> [Goal]
Say how many lines contain the word "objects". Only the number should be given.

> [Stored data]
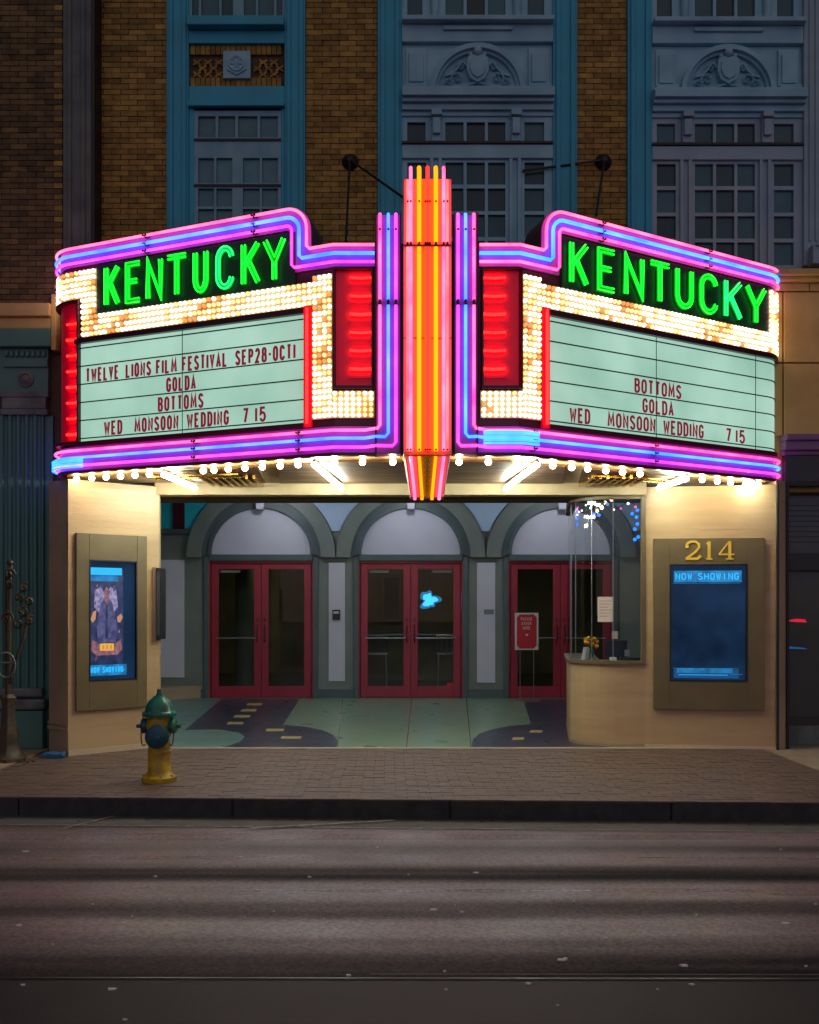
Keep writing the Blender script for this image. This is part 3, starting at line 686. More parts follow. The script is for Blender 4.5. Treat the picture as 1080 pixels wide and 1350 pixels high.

==

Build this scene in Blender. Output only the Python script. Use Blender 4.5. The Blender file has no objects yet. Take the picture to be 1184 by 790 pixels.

---

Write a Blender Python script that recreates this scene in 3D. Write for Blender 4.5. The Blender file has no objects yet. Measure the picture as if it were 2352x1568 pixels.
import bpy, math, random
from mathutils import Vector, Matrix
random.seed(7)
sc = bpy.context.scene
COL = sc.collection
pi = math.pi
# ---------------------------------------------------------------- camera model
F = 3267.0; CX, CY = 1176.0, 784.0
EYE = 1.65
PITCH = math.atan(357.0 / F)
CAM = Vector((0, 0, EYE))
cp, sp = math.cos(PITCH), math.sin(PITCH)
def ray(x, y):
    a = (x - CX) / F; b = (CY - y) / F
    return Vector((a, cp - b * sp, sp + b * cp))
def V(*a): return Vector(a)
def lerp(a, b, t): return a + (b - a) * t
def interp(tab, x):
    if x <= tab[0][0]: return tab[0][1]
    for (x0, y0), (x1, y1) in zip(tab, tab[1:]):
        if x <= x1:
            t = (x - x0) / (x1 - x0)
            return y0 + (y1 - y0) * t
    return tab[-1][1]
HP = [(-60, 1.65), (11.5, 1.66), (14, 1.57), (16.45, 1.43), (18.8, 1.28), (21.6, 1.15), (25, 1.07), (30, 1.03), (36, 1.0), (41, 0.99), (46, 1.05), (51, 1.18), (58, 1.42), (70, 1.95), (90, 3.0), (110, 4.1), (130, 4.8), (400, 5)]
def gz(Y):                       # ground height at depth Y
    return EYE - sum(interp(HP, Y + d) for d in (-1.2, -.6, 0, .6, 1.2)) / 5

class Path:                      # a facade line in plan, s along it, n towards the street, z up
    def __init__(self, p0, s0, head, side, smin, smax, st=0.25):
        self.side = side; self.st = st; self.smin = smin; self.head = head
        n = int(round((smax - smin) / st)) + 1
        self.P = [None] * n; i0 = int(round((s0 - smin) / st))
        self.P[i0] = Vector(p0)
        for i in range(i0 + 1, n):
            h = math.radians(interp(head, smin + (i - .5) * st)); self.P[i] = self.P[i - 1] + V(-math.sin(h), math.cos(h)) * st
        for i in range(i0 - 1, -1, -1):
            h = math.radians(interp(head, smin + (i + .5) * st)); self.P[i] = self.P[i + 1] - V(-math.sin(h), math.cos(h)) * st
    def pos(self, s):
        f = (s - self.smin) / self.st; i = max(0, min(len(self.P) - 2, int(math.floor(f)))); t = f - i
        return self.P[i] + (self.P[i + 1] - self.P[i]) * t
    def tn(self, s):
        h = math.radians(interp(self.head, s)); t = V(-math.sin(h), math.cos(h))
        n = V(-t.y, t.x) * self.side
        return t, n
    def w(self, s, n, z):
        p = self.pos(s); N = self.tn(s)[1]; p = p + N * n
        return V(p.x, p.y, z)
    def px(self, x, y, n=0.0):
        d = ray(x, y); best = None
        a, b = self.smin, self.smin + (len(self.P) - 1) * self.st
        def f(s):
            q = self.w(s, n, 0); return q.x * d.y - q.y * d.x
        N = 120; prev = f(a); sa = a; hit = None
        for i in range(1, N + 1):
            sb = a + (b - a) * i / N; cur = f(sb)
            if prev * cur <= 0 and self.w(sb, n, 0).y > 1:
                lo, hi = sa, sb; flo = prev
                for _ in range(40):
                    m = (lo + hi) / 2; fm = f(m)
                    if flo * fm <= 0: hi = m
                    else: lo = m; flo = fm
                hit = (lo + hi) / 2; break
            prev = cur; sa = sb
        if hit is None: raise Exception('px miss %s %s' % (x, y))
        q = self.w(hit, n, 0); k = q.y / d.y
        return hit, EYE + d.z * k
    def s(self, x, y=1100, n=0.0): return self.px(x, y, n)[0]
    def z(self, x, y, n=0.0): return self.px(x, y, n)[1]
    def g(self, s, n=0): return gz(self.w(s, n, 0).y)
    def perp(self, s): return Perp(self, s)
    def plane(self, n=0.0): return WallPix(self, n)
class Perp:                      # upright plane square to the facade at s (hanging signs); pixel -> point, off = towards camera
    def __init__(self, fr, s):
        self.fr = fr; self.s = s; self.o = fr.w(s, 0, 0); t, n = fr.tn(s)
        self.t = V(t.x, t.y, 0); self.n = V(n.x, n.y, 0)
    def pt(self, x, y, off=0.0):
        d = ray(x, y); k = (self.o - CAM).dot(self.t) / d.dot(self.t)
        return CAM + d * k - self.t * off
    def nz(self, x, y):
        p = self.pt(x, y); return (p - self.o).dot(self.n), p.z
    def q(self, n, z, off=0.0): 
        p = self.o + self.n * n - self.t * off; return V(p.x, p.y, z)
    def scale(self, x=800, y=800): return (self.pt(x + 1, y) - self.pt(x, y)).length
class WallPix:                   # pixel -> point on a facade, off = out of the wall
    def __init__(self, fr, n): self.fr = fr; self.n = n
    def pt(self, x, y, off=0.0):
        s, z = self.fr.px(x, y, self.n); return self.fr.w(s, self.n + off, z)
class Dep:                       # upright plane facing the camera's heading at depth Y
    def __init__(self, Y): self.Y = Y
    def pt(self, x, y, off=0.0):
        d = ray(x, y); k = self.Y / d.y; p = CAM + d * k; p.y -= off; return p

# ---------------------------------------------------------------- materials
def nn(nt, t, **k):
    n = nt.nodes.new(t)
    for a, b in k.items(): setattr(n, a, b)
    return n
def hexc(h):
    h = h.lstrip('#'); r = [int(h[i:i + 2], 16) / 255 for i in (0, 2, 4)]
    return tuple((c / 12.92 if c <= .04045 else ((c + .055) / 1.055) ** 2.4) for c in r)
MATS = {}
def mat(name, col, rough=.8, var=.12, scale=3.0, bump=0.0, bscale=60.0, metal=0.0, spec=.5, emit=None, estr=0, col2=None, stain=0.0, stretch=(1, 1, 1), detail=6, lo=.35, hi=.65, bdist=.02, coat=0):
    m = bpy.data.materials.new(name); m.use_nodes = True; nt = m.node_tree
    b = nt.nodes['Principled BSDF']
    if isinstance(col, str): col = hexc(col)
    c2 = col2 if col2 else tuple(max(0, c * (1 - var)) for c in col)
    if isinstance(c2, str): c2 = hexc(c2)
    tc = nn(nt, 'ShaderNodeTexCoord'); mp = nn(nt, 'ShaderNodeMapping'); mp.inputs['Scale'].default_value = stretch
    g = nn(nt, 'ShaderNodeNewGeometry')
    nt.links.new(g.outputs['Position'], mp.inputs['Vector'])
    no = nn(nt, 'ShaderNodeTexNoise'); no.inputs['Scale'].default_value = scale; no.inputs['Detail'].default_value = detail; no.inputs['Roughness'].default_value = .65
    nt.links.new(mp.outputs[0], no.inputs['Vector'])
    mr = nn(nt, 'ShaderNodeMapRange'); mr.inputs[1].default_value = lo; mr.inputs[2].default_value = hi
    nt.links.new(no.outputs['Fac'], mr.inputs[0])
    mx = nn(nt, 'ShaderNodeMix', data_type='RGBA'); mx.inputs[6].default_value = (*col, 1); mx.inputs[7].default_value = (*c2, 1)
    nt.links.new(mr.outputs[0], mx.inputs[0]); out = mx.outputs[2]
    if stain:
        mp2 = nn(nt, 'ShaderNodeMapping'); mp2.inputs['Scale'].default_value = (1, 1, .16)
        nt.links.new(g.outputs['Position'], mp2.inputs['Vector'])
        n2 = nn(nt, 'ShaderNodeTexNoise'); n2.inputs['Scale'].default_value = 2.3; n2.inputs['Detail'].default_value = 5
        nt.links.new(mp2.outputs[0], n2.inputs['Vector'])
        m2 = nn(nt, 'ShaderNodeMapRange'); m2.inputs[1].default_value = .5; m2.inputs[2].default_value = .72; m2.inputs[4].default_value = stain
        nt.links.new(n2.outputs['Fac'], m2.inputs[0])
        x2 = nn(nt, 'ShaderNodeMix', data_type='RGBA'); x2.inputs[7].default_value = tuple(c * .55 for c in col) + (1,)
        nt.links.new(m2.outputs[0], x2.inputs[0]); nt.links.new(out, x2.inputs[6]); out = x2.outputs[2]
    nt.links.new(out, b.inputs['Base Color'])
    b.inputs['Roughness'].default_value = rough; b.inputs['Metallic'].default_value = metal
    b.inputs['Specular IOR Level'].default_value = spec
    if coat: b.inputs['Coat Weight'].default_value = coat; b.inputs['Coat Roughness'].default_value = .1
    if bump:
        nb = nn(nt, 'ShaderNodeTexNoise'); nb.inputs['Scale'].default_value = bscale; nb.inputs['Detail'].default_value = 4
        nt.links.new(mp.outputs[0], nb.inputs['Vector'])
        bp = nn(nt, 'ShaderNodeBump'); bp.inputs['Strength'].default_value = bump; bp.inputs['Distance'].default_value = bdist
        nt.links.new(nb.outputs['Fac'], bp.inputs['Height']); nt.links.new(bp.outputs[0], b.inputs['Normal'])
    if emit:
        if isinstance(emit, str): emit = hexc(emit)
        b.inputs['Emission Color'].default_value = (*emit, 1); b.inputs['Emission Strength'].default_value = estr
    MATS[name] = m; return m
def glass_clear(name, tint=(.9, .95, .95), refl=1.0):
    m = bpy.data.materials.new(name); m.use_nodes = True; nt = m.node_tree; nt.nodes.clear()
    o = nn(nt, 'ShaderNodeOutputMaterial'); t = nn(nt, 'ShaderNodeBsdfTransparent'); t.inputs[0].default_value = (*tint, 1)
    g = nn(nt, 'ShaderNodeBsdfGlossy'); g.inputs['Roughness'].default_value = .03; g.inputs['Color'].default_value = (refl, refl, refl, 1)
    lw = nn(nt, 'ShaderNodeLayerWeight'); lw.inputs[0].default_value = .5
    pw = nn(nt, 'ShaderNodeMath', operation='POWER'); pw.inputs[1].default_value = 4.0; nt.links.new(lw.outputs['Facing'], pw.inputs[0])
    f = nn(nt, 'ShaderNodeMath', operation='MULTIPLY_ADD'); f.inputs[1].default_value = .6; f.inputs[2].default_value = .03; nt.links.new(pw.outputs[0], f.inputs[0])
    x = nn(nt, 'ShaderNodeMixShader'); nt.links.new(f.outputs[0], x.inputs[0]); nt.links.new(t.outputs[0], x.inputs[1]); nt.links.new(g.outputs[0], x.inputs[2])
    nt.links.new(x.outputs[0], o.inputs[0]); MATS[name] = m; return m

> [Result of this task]
2